The number of dead from Nigeria's church building collapse four days ago has risen to 60, rescuers say, as they try to locate more survivors.

Eight bodies were pulled from the rubble of the two-storey guesthouse at the Synagogue Church of All Nations in Lagos early on Tuesday.

One woman was pulled out alive, and walked away with only a broken wrist.

The hostel housed followers of the popular Nigerian preacher and TV evangelist TB Joshua.

Workers slowed down digging in the wreckage of the guesthouse after the woman was rescued.

"It's going to be slower because we believe we can recover more people alive," Ibrahim Farinloye, regional coordinator for the National Emergency Management Agency (NEMA), told journalists.

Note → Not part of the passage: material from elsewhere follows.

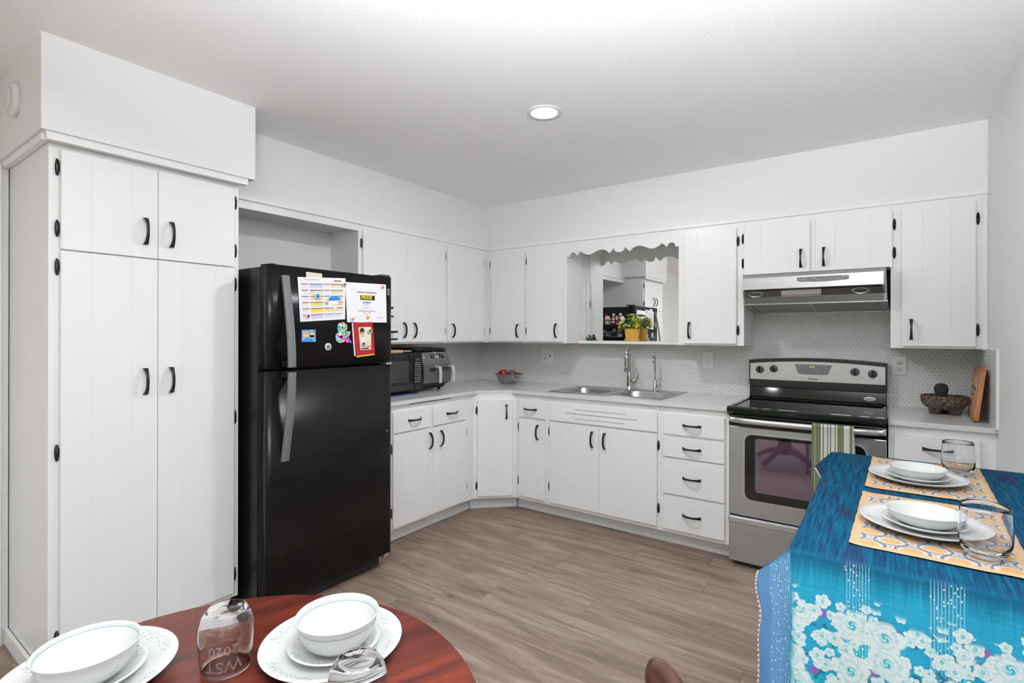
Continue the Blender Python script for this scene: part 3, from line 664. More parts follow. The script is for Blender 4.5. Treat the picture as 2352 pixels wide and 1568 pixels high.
def faucet():
    bx, by = 1.545, -.105; z = ZT+.005
    T = Thing('kitchen_faucet', 'tall chrome pull-down kitchen faucet with side lever behind the sink', 'faucet', BACK, (bx, by, z))
    T.part('base', MB().lathe([(0, 0), (.027, 0), (.027, .006), (.021, .014), (.0185, .03), (.019, .075), (.017, .11), (.0135, .14)], (bx, by, z), 28), 'chrome')
    d = Vector((.20, -.97, 0)).normalized()
    r = .055; top = z+.268
    pts = [(bx, by, z+.12), (bx, by, z+.2), (bx, by, top)]+arc(bx+d.x*r, by+d.y*r, top, r, PI, .0, 14, d)[1:]
    T.part('spout', MB().tube(pts, .0115, 14), 'chrome')
    e = pts[-1]
    T.part('spray_head', MB().tube([(e[0], e[1], e[2]+.01), (e[0], e[1], e[2]-.02), (e[0], e[1], e[2]-.075), (e[0], e[1], e[2]-.125)], lambda q: .0125+.004*q, 16), 'chrome')
    lv = MB().tube([(bx+.01, by, z+.075), (bx+.058, by-.006, z+.075)], .016, 14)
    lv.tube([(bx+.056, by-.006, z+.068), (bx+.070, by-.008, z+.085), (bx+.074, by-.010, z+.125), (bx+.060, by-.012, z+.165)], lambda q: .0075-.002*q, 10)
    T.part('lever', lv, 'chrome')
faucet()
def filter_tap():
    bx, by = 1.748, -.105; z = ZT+.005
    T = Thing('filter_tap', 'slim brushed-nickel gooseneck filter tap to the right of the main faucet', 'faucet', BACK, (bx, by, z))
    T.part('base', MB().lathe([(0, 0), (.020, 0), (.020, .004), (.0125, .008), (.0125, .082), (.008, .088), (0, .088)], (bx, by, z), 24), 'brushed_nickel')
    d = Vector((.20, -.97, 0)).normalized(); r = .038; top = z+.225
    T.part('spout', MB().tube([(bx, by, z+.08), (bx, by, top)]+arc(bx+d.x*r, by+d.y*r, top, r, PI, -.35, 14, d)[1:], .0062, 12), 'brushed_nickel')
    T.part('lever', MB().tube([(bx+.01, by, z+.040), (bx+.040, by, z+.040)], .0085, 12).tube([(bx+.036, by-.002, z+.038), (bx+.040, by-.003, z+.085)], .0035, 8), 'brushed_nickel')
filter_tap()

# ------------------------------------------------------------------ outlets, cord
def slots(mb, cx, cz, y, s=1):
    for dx in (-.0065, .0065): mb.box(cx+dx*s-.001, cx+dx*s+.001, y-.0006, y+.001, cz-.0005, cz+.0075*s)
    mb.box(cx-.002, cx+.002, y-.0006, y+.001, cz-.0095*s, cz-.0055*s); return mb
def outlet(cx, cz, w_, h_, label, round_=True, switch=None):
    T = Thing('wall_outlet', label, 'outlet', BACK, (cx, -.009, cz), 'outlets on the backsplash')
    y = -.0085
    T.part('cover_plate', MB().box(cx-w_/2, cx+w_/2, y-.006, y, cz-h_/2, cz+h_/2, .002), 'white_plastic')
    ox = cx if switch is None else cx-.026
    for dz in (-.0195, .0195):
        if round_:
            rc = MB().lathe([(0, .0), (.0165, .0), (.0165, .0016), (0, .0018)], n=28, sx=1, sy=.86, mx=Matrix.Translation((ox, y-.006, cz+dz)) @ Matrix.Rotation(PI/2, 4, 'X'))
        else: rc = MB().box(ox-.016, ox+.016, y-.0075, y-.005, cz+dz-.0185, cz+dz+.0185, .001)
        f = T.part('receptacle', rc, 'white_plastic')
        T.part('slots', slots(MB(), ox, cz+dz, y-.0080), 'outlet_dark', f)
    if switch is not None: T.part('toggle', MB().box(cx+.022, cx+.030, y-.014, y-.004, cz-.010, cz+.010, .002), 'dark_grey_plastic')
outlet(.754, 1.160, .118, .124, 'wide white outlet and switch plate under the cabinets left of the sink', True, True)
outlet(2.105, 1.166, .073, .121, 'white outlet plate on the backsplash between sink and stove', False)
outlet(3.210, 1.166, .070, .112, 'white outlet plate on the backsplash right of the stove', True)
def smooth(pts, n=6):
    P = [Vector(p) for p in pts]; out = []
    for i in range(len(P)-1):
        a, b_, c_, d_ = P[max(i-1, 0)], P[i], P[i+1], P[min(i+2, len(P)-1)]
        for k in range(n):
            t_ = k/n; out.append(.5*((2*b_)+(-a+c_)*t_+(2*a-5*b_+4*c_-d_)*t_*t_+(-a+3*b_-3*c_+d_)*t_**3))
    return out+[P[-1]]
T = Thing('power_cord', 'white cord with inline switch hanging down the nook and across to the outlet', 'cord', BACK, (1.134, -.1, 1.6))
cd = smooth([(1.1325, -.075, 2.05), (1.133, -.09, 1.85), (1.1335, -.11, 1.66), (1.134, -.10, 1.60), (1.135, -.15, 1.47), (1.134, -.12, 1.38), (1.136, -.17, 1.302), (1.140, -.176, 1.285), (1.132, -.168, 1.268), (1.06, -.10, 1.262), (.97, -.03, 1.245), (.90, -.015, 1.225), (.80, -.022, 1.212), (.745, -.030, 1.195)], 8)
T.part('wire', MB().tube(cd, .0019, 6), 'white_plastic')
cd2 = smooth([(1.1325, -.055, 2.05), (1.133, -.060, 1.8), (1.134, -.098, 1.63), (1.134, -.102, 1.56), (1.134, -.085, 1.45), (1.134, -.10, 1.36), (1.137, -.09, 1.30)], 8)
T.part('wire', MB().tube(cd2, .0016, 6), 'white_plastic')
T.part('inline_switch', MB().box(1.130, 1.142, -.115, -.092, 1.575, 1.63, .004), 'white_plastic')
T.part('plug', MB().box(.715, .745, -.034, -.017, 1.172, 1.200, .004), 'white_plastic')

# ------------------------------------------------------------------ range hood
mat('hood_steel', (.46, .46, .455), .33, .95); mat('dark_steel', (.16, .16, .158), .3, .9)
def hood():
    x0, x1 = 2.4145, 3.1645; T = Thing('range_hood', 'stainless steel range hood under the short cabinet above the stove', 'range hood', BACK, (2.79, -.2, 1.49))
    yf = -.47
    def xs(y, side): k = max(0, (-y-.34)/.125); return x0+.016*k if side < 0 else x1-.030*k
    def loft(prof, ins=0.):
        mb = MB().prism(prof, 0, 0, 1); mb.v = [((xs(y, -1)+ins) if x < .5 else (xs(y, 1)-ins), y, z) for x, y, z in mb.v]; return mb
    yf = -.465
    T.part('body', loft([(-.0095, 1.7155), (-.425, 1.7155), (-.440, 1.7135), (yf, 1.691), (yf, 1.622), (yf+.016, 1.622), (yf+.020, 1.612), (-.425, 1.577), (-.421, 1.538), (-.40, 1.537), (-.0095, 1.495)]), 'hood_steel')
    T.part('top_flange', MB().box(x0+.004, x1-.004, -.44, -.36, 1.7156, 1.7172), 'hood_steel')
    T.part('panel_groove', MB().box(2.47, 2.718, yf-.0008, yf+.001, 1.669, 1.6712).box(2.985, 3.10, yf-.0008, yf+.001, 1.669, 1.6712), 'light_steel')
    T.part('shadow_gap', loft([(yf-.0002, 1.6225), (yf-.0002, 1.619), (yf+.018, 1.612), (yf+.016, 1.6225)], .010), 'black_plastic')
    T.part('lower_lip', loft([(yf+.017, 1.6125), (-.4262, 1.5765), (-.4222, 1.539), (-.421, 1.539), (-.424, 1.577), (yf+.020, 1.613)], .008), 'dark_steel', label='dark curved lip below the front panel')
    def zb_(y): return 1.495+(1.537-1.495)*(-y-.0095)/(.3905)
    for a_, b_ in ((x0+.05, 2.772), (2.80, x1-.04)):
        T.part('grease_filter', MB().prism([(-.392, zb_(-.392)-.004), (-.035, zb_(-.035)-.004), (-.035, zb_(-.035)+.001), (-.392, zb_(-.392)+.001)], 0, a_, b_), 'filter_mesh')
    rl = MB()
    for a_, b_ in ((2.774, 2.798), (x0+.030, x0+.046), (x1-.036, x1-.020)): rl.prism([(-.405, zb_(-.405)-.006), (-.012, zb_(-.012)-.006), (-.012, zb_(-.012)+.001), (-.405, zb_(-.405)+.001)], 0, a_, b_)
    rl.box(x0+.003, x1-.003, -.032, -.0100, 1.489, 1.497, .001).box(x0+.010, x1-.010, -.412, -.396, 1.531, 1.538, .001)
    T.part('filter_rail', rl, 'hood_steel')
    ta = math.atan2(1.612-1.577, .445-.425); mxr = Matrix.Rotation(-(ta), 4, 'X')
    mx = Matrix.Translation((0, -.4345, 1.5945)) @ mxr
    T.part('light_cover', MB().box(2.640, 2.845, -.021, .021, -.010, .001, .003, mx=mx).box(2.640, 2.845, -.004, .005, -.013, -.009, .001, mx=mx), 'light_steel', label='clear ribbed lamp cover')
    for cx in (2.50, 3.03):
        T.part('reflector_lamp', MB().lathe([(.040, -.003), (.042, -.0045), (.036, -.004), (.026, .004), (.012, .008), (0, .008)], n=32, sy=.42, mx=Matrix.Translation((cx, -.4345, 1.5945)) @ mxr), 'chrome')
    # control strip
    pts = [(2.724, 1.676), (2.732, 1.682), (2.972, 1.682), (2.980, 1.676), (2.978, 1.660), (2.965, 1.656), (2.85, 1.651), (2.74, 1.656), (2.726, 1.660)]
    cp = T.part('control_strip', MB().prism(pts, 1, yf-.002, yf+.001), 'mid_grey', label='dark control strip with small white marks')
    txt = moved(text_mb('SELECTIVE', .008), 2.755, yf-.0026, 1.668)
    join(txt, moved(text_mb('BROAN', .0075, bold=.0001), 2.958, yf-.0026, 1.676))
    join(txt, moved(text_mb('. LIGHT .', .006), 2.81, yf-.0026, 1.671))
    for x in (2.826, 2.846, 2.866, 2.893, 2.913, 2.933): txt.box(x-.0018, x+.0018, yf-.0026, yf-.002, 1.661, 1.663)
    T.part('lettering', txt, 'white_print', cp)
hood()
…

Rescuers are now concentrating efforts on the area around the hostel's restaurant, where previous survivors were found, Mr Farinloye added.

Image source, AP
Image caption,
The building was being extended to accommodate more visitors

Mr Joshua, one of Nigeria's best known televangelists, had said a small plane had been circling over the building before it collapsed on Friday afternoon, and suggested it was an attempt on his life.

"They came to call me that there was an airplane hovering over the church. They said it is like it wanted to land," his statement said.

About 30 minutes later it flew over the building several times, he said.

"About five minutes after, the building came down," he said.

He had given journalists a CCTV video clip of the alleged low-flying plane, urging them "to use their discretion to write on what they saw".

On Tuesday, however, a rescue official said the likeliest cause of the building's collapse was the construction of additional storeys without reinforcing the foundations.

At least 130 people, including many foreigners, were pulled out of the rubble.

Mr Joshua, who is also known as the Prophet, regularly preaches to large crowds at a mega-church in Lagos's Ikotun district.

His followers in Nigeria and abroad believe he has the gifts of healing and prophecy.